Durante i quali la paura è stata alimentata dalle azioni condotte da Mosca in territori quali la Transnistria in Moldova, o l’Abkhazia e l’Ossezia del Sud in Georgia o, ancora, la Crimea in Ucraina. Regioni ove la presenza di consistenti minoranze russofone hanno giustificato interventi di varia natura, anche militare, voluti e diretti dal Cremlino.

In Estonia vive una consistente minoranza russa, che nella provincia di Narva è addirittura maggioritaria. In Lettonia la situazione è simile, appena un po’ attenuata: e comunque pure lì v’è una provincia, Latgalia, a maggioranza russofona. E ora tutti sappiamo che Putin vuole “proteggere” queste popolazioni, a suo dire sempre, invariabilmente, oppresse nei loro diritti dai governi nazionali locali.

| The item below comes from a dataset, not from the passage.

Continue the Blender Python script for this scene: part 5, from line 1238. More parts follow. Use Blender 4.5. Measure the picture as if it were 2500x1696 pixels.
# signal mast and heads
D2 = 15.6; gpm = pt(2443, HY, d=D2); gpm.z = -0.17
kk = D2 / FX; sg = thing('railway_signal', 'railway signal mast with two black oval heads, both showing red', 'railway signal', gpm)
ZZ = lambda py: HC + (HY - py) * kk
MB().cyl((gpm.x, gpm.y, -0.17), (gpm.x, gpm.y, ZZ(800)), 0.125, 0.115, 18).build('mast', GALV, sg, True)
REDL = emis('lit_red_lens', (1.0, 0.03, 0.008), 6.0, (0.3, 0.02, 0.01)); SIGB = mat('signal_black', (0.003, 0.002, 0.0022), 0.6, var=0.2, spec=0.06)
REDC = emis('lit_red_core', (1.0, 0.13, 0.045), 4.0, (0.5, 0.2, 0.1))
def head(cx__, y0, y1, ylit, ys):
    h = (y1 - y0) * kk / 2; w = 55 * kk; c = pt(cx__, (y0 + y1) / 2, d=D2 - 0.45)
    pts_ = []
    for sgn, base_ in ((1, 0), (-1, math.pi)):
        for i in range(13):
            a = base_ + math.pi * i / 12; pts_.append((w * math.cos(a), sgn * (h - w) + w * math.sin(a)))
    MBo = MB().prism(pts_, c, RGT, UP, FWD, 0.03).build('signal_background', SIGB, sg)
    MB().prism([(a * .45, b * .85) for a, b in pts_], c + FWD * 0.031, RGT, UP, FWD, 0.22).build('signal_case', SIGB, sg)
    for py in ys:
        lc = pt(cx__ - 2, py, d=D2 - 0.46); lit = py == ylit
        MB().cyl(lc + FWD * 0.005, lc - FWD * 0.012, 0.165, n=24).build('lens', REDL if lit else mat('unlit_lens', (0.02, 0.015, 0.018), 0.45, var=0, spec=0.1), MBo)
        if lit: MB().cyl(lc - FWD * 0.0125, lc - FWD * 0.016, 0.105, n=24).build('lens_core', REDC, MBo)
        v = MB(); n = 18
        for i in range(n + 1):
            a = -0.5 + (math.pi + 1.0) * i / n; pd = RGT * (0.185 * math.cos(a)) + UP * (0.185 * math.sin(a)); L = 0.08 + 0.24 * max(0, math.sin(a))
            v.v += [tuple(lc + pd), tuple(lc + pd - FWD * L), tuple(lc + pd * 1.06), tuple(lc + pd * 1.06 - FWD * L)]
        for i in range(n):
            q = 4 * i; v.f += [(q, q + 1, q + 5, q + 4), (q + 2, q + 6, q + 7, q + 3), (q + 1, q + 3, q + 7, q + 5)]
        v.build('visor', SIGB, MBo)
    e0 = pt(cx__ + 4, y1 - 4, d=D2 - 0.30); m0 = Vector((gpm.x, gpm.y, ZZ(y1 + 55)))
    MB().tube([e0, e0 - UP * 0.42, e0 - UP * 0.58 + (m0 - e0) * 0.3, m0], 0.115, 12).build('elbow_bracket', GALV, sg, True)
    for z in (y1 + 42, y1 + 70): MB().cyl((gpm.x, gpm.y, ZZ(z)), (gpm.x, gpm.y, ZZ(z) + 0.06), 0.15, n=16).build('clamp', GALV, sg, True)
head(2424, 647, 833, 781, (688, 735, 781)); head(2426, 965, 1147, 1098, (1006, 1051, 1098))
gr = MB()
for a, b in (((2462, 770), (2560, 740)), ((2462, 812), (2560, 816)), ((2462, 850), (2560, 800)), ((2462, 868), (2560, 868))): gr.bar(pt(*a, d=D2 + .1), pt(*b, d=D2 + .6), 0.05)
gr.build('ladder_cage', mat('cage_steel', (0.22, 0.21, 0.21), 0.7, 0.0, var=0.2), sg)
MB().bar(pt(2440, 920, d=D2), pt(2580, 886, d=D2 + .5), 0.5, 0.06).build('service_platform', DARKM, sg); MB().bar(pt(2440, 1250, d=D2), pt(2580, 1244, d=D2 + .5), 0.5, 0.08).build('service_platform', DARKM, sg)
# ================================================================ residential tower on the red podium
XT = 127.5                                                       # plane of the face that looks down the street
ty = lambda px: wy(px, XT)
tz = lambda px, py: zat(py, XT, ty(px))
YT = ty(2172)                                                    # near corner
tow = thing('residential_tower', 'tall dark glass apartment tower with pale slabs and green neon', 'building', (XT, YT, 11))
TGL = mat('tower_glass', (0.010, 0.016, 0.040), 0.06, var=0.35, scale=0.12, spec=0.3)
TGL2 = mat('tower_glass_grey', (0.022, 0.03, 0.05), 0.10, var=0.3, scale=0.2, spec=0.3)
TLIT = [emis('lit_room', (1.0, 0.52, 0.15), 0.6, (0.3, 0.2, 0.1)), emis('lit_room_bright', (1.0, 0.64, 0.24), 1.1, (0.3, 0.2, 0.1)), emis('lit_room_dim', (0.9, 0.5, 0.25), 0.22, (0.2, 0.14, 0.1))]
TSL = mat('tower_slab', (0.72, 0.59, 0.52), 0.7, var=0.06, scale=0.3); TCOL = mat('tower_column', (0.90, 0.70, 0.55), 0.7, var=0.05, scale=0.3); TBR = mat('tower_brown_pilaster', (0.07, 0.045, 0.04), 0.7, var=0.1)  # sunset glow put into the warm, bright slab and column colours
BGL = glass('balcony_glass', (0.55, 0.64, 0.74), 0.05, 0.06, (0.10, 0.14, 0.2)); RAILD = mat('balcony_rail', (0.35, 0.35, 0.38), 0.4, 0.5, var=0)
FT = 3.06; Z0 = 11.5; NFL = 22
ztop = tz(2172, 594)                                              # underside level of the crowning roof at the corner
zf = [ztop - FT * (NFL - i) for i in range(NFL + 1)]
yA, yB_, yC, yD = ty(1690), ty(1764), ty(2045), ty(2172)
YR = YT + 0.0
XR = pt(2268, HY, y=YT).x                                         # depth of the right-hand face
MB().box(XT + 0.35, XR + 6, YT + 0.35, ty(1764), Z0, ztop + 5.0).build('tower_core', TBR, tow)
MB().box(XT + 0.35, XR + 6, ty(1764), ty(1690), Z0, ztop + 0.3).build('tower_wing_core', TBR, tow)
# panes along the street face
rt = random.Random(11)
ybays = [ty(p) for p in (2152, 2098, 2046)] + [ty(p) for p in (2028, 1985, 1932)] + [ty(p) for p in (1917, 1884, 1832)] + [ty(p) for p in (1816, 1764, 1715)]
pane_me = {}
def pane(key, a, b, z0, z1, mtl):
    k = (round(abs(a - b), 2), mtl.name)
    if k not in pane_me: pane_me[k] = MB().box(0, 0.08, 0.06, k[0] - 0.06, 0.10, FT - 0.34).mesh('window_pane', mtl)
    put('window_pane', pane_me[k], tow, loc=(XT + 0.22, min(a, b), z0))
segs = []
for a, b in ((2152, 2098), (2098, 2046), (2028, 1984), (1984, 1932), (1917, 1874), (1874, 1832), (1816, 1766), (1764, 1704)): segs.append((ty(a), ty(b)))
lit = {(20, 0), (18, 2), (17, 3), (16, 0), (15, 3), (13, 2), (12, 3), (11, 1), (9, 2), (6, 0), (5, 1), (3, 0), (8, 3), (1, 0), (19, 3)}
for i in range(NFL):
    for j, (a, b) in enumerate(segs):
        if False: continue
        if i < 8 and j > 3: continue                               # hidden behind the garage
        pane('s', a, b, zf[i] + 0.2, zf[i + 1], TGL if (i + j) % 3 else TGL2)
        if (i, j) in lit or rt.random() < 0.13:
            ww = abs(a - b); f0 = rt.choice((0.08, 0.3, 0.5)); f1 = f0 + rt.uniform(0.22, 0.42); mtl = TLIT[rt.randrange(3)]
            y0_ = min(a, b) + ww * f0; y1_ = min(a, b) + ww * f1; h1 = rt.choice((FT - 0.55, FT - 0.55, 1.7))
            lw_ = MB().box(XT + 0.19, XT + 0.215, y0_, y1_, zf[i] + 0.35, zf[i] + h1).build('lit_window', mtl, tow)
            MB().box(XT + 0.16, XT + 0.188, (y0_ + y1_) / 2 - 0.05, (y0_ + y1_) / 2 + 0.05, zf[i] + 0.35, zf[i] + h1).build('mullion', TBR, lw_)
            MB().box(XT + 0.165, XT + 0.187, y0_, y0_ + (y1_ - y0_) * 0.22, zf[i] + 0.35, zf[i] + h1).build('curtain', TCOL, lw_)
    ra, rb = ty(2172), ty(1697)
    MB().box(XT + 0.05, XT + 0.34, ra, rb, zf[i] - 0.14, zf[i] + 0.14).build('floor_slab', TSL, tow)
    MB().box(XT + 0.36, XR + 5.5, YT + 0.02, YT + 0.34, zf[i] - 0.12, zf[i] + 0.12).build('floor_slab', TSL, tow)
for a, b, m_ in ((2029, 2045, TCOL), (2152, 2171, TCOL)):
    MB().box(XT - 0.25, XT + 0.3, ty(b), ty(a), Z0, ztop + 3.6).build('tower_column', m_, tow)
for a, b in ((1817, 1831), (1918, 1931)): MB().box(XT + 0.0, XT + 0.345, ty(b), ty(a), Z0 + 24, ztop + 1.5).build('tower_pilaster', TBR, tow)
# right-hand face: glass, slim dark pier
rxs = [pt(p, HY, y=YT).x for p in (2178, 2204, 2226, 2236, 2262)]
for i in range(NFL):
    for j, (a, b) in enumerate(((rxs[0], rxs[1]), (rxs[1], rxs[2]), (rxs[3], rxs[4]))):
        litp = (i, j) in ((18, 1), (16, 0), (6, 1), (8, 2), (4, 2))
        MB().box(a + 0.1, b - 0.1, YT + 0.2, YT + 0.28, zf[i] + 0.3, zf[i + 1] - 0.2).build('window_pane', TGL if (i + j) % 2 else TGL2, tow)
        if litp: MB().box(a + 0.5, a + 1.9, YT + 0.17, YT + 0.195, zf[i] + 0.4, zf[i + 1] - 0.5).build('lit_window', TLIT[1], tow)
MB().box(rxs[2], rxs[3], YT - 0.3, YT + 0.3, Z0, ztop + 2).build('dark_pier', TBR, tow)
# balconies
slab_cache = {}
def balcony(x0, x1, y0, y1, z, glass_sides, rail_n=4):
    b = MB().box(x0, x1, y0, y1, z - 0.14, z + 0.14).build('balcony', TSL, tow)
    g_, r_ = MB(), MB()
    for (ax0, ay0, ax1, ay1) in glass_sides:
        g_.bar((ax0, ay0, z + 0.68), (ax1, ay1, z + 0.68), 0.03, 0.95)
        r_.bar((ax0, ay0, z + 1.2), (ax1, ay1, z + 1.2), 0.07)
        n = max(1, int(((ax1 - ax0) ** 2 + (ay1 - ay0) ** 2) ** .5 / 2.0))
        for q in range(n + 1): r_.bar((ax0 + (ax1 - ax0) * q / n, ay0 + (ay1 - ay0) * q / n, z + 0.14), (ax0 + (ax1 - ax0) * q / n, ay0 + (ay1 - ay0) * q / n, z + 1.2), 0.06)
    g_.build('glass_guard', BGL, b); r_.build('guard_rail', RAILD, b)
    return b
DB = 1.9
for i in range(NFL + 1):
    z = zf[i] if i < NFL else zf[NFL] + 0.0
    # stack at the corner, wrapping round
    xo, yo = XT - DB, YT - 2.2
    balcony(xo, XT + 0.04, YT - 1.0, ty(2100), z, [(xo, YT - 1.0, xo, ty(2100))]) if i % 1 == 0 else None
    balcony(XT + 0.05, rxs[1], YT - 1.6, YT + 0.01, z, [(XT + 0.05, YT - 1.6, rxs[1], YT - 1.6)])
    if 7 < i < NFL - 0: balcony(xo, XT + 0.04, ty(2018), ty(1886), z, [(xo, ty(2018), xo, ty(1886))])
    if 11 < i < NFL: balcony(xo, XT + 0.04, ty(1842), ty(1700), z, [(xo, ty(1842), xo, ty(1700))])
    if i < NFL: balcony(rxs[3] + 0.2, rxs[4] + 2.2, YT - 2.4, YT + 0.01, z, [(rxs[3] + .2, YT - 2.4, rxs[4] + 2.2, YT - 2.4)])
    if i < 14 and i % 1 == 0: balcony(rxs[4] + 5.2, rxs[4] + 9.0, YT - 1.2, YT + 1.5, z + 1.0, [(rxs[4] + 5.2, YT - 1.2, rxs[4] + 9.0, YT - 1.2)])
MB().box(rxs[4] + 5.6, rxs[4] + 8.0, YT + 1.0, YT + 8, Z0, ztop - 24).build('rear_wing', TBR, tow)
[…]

Il tallone d’Achille baltico

Laddove questo problema è minore, come in Lituania, incombe però la questione geografica. La scarsa profondità, appunto. E Vilnius, a soli 30 km dal confine con la Bielorussia, deve fare i conti con l’ormai famoso Suwalki Gap (ne abbiamo scritto anche qui più volte), il corridoio di 65 km che costituisce l’esile confine fra Lituania e Polonia, stretto fra Kaliningrad (l’exclave russa sul Baltico) a ovest e Bielorussia a est: “il più pericoloso posto al mondo”, ha sentenziato a suo tempo l’autorevole Politico.

Il più pericoloso forse no, ma un vero tallone d’Achille per le nazioni baltiche certo sì (Nato’s Achilles’ heel lo definiscono al Quartier Generale dell’Alleanza): velocemente occupabile con un’incursione orchestrata in poche ore, che separerebbe fisicamente le tre nazioni baltiche dalla Polonia e dunque dall’Alleanza Atlantica, alla quale aderirono prontamente, già nel 1999, proprio in quanto consapevoli del pericolo incombente su di loro.

Difesa e riarmo

Plasticamente ricordatogli dalla Duma nel 2015, quando revocò, con una legge in qualche modo simbolica, priva di qualsiasi fondamento giuridico ma significativa nel suo messaggio politico, il diritto di Estonia, Lettonia e Lituania a separarsi dall’URSS (resuscitata per l’occasione!). Una provocazione, è evidente. Contenente però un avvertimento implicito: “prima o poi tornerete qui”. Del resto, il Cremlino ha sempre considerato l’allargamento della NATO sino ai suoi confini una minaccia reale, alla quale è indispensabile rispondere.

E così Tallinn, Riga e Vilnius sono corse ai ripari: aumentando sin oltre il 5% del PIL le spese per la difesa, incrementando numericamente gli effettivi nei rispettivi eserciti, sollecitando la NATO a rafforzare la loro protezione (fino alla recente operazione “Sentinella dell’Est”), istituendo una “Baltic Line of Defence” sul terreno costituita da recinzioni, bunker, barriere in cemento armato, utili a frenare una possibile invasione da terra. Da bloccare anche con la disseminazione di mine antiuomo. A tal fine ritirandosi, con Polonia e Finlandia, dal Trattato di Ottawa che le proibisce.

Anche a questo – segno dei tempi oscuri che stiamo vivendo – ha portato la svolta nella Storia avviata nel febbraio 2022.